I'm ok with being demoralised if it means an occasional on-top-of-the-worldness thanks to my very own hard work. My life is already ups and downs, with pretty much no middle ground, and so it seems me and a PhD are the perfect match on that level. And I want it to ooze; I want to lie awake at night thanks to sheer excitement about my work, I want ideas to take me over and pull me out of bed to write notes or find one last piece of evidence. I want to wake up too early on a weekend and write like crazy because my chilled out mind can finally let some thinking in. I want to be broken, even, because I like to be broken both at work and at play, and I like basking in my own brokenness wearing compression socks and holding a mug of sweet tea and wondering why on earth I like it so much.

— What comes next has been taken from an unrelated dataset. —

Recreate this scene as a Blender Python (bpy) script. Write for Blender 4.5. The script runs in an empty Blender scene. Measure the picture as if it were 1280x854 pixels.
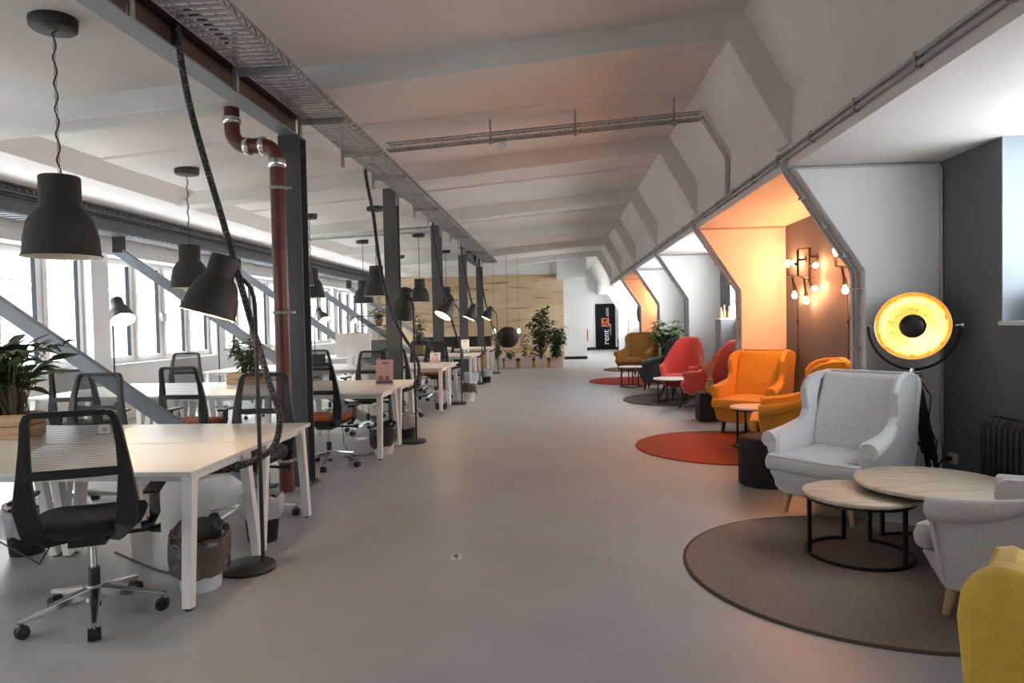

But in order to get there I am working out for myself that there is a long tightrope of working out what to do and where to start and who to talk to. Finding answers might not be easy, but finding questions is probably even harder, and if there's one unspoken rule about all of this it's that those questions have to come from within. I'm looking in-between every word I read, scouring names and people and watching lectures, in awe of those who are just like what I want to be, hoping that it won't be long before I can stop pretending. I want my head and heart to be full, utterly absorbed in the task at hand. But until there is a task I have to settle with a half-distracted stream of thoughts, half reading the words on the page, quarter wondering how this might be relevant, quarter wishing that I were done with the reading, searching and analysing, and onto the sleeplessness and disorientation of complete absorption.

When I think of a PhD I think of stacks of books (check), empty plates and stained mugs and a desk scattered with crumbs (check), the sound of frantic typing from upstairs (check) and endless self-absorbed conversations about one subject, one idea, one obsession (check).

So maybe this is one of the downs that I mentioned above; is this really the dream I was so obsessed with for so long?